SET EXERCISE: Transcribe the full listing exactly, and drop every picture.

AVAILABLE DATA:
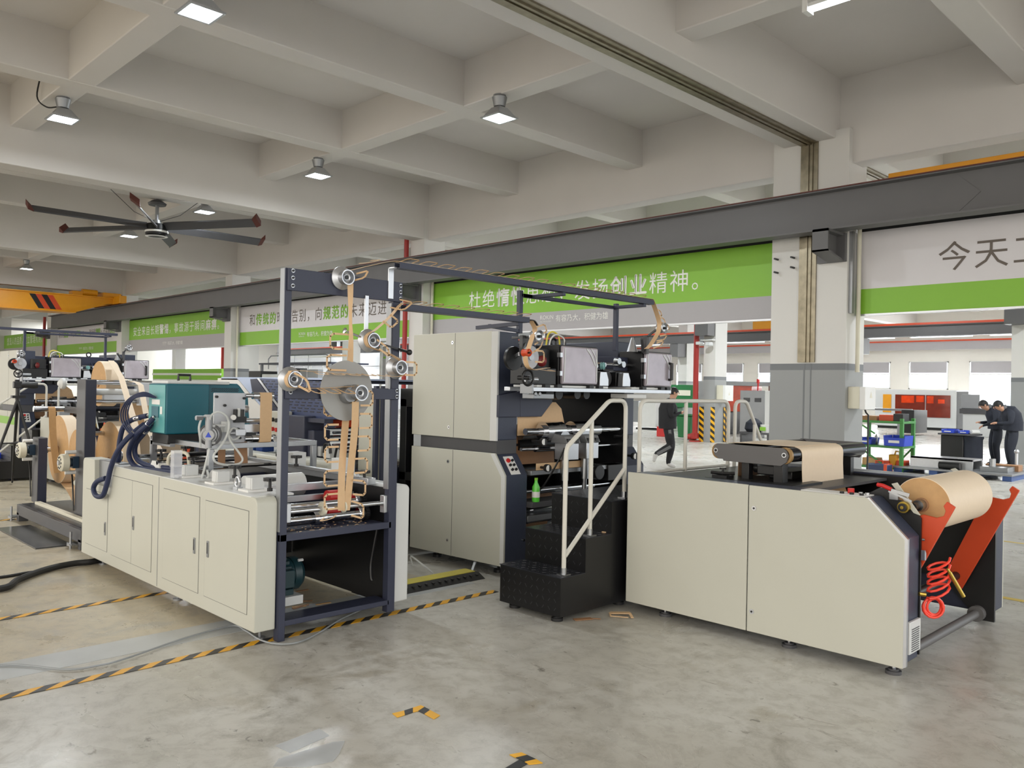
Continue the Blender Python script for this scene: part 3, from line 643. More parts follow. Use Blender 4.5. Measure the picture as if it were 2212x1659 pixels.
# guide pulleys and the big disc
def pulley(y, z, x=-4.672, r=.05, fl=.078, dep=.085):
    o = part('guide_pulley', MB().lathe([(fl,.004),(fl,.012),(r*.9,.03),(r*.84,dep*.7),(r,dep*.92),(r,dep),(r*.86,dep),(r*.72,dep*.62),(.018,dep*.5),(.018,dep*.75),(.004,dep*.76)], (x,y,z), (1,0,0), 28), ALU, hm)
    part('bearing', MB().cyl((x+dep*.5,y,z),(x+dep*.82,y,z),.015,12).cyl((x-.02,y,z),(x+.01,y,z),.012,8), BLACK, o)
    return o
PUL = [(3.0,2.326),(3.215,1.926),(3.448,1.75),(2.632,1.652)]
for y, z in PUL: pulley(y, z)
part('guide_disc', MB().lathe([(.02,0),(.20,.002),(.20,.008),(.02,.01)], (-4.66,3.05,1.585), (1,0,0), 48), mat('grey plastic disc', (150,150,148), .35, var=.04), hm)
part('disc_hub', MB().lathe([(.06,0),(.06,.04),(.05,.06)], (-4.655,3.045,1.56), (1,0,0), 24), ALUD, hm)
pulley(3.085,1.572,-4.62,.052,.055,.09)
part('pulley_arm', MB().box(-4.672,3.185,1.93,-4.660,3.215,2.23), ALU, hm, 0.002)
part('pulley_arm', MB().bar((-4.665,3.22,1.93),(-4.665,3.47,1.88),.012,.012).cyl((-4.66,3.47,1.88),(-4.66,3.55,1.865),.01,8).ball((-4.66,3.565,1.862),.022,10), BLACK, hm)
part('tension_rod', MB().cyl((-4.66,3.05,1.975),(-4.66,3.21,1.93),.008,8).lathe([(.006,0),(.018,.008),(.02,.016),(.006,.02)],(-4.66,3.04,1.978),(0,-1,.3),12), CHROME, hm)
part('strip_bracket', MB().box(-4.672,3.375,2.225,-4.662,3.42,2.44).box(-4.672,3.375,2.43,-4.60,3.42,2.44), ALU, hm, 0.002)
for y, z0, z1 in ((2.755,1.60,1.71),(3.40,1.60,1.70)): parts('sensor_pin', MB().cyl((-4.665,y,z0),(-4.665,y,z1),.006,8), ALUD, hm)
# ---- handle strip running over the pulleys
SX = -4.612
st_ = thing('paper_handle_strip', 'kraft paper strip with rows of folded handles looped over the metal pulleys', 'paper strip', (-4.6, 3.0, .8))
def strip(pts, wv, sm=5, nm='strip'): return part(nm, MB().ribbon(pts, wv, .002, sm), KRAFT, st_)
hw = (0,.027,0)
strip([(-4.610,3.032,2.291),(-4.600,3.027,2.204),(-4.600,3.031,2.053),(-4.610,3.045,1.902),(-4.700,3.093,1.627),(-4.700,3.071,1.318),(-4.700,3.055,1.071),(-4.700,3.054,0.840),(-4.705,3.062,0.784)], [(0,.022,0),(.004,.018,0),(.012,.004,0),(.006,.015,0),hw,hw,hw,hw,hw])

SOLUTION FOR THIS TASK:
Continue the Blender Python script for this scene: part 3, from line 643. More parts follow. Use Blender 4.5. Measure the picture as if it were 2212x1659 pixels.
# guide pulleys and the big disc
def pulley(y, z, x=-4.672, r=.05, fl=.078, dep=.085):
    o = part('guide_pulley', MB().lathe([(fl,.004),(fl,.012),(r*.9,.03),(r*.84,dep*.7),(r,dep*.92),(r,dep),(r*.86,dep),(r*.72,dep*.62),(.018,dep*.5),(.018,dep*.75),(.004,dep*.76)], (x,y,z), (1,0,0), 28), ALU, hm)
    part('bearing', MB().cyl((x+dep*.5,y,z),(x+dep*.82,y,z),.015,12).cyl((x-.02,y,z),(x+.01,y,z),.012,8), BLACK, o)
    return o
PUL = [(3.0,2.326),(3.215,1.926),(3.448,1.75),(2.632,1.652)]
for y, z in PUL: pulley(y, z)
part('guide_disc', MB().lathe([(.02,0),(.20,.002),(.20,.008),(.02,.01)], (-4.66,3.05,1.585), (1,0,0), 48), mat('grey plastic disc', (150,150,148), .35, var=.04), hm)
part('disc_hub', MB().lathe([(.06,0),(.06,.04),(.05,.06)], (-4.655,3.045,1.56), (1,0,0), 24), ALUD, hm)
pulley(3.085,1.572,-4.62,.052,.055,.09)
part('pulley_arm', MB().box(-4.672,3.185,1.93,-4.660,3.215,2.23), ALU, hm, 0.002)
part('pulley_arm', MB().bar((-4.665,3.22,1.93),(-4.665,3.47,1.88),.012,.012).cyl((-4.66,3.47,1.88),(-4.66,3.55,1.865),.01,8).ball((-4.66,3.565,1.862),.022,10), BLACK, hm)
part('tension_rod', MB().cyl((-4.66,3.05,1.975),(-4.66,3.21,1.93),.008,8).lathe([(.006,0),(.018,.008),(.02,.016),(.006,.02)],(-4.66,3.04,1.978),(0,-1,.3),12), CHROME, hm)
part('strip_bracket', MB().box(-4.672,3.375,2.225,-4.662,3.42,2.44).box(-4.672,3.375,2.43,-4.60,3.42,2.44), ALU, hm, 0.002)
for y, z0, z1 in ((2.755,1.60,1.71),(3.40,1.60,1.70)): parts('sensor_pin', MB().cyl((-4.665,y,z0),(-4.665,y,z1),.006,8), ALUD, hm)
# ---- handle strip running over the pulleys
SX = -4.612
st_ = thing('paper_handle_strip', 'kraft paper strip with rows of folded handles looped over the metal pulleys', 'paper strip', (-4.6, 3.0, .8))
def strip(pts, wv, sm=5, nm='strip'): return part(nm, MB().ribbon(pts, wv, .002, sm), KRAFT, st_)
hw = (0,.027,0)
strip([(-4.610,3.032,2.291),(-4.600,3.027,2.204),(-4.600,3.031,2.053),(-4.610,3.045,1.902),(-4.700,3.093,1.627),(-4.700,3.071,1.318),(-4.700,3.055,1.071),(-4.700,3.054,0.840),(-4.705,3.062,0.784)], [(0,.022,0),(.004,.018,0),(.012,.004,0),(.006,.015,0),hw,hw,hw,hw,hw])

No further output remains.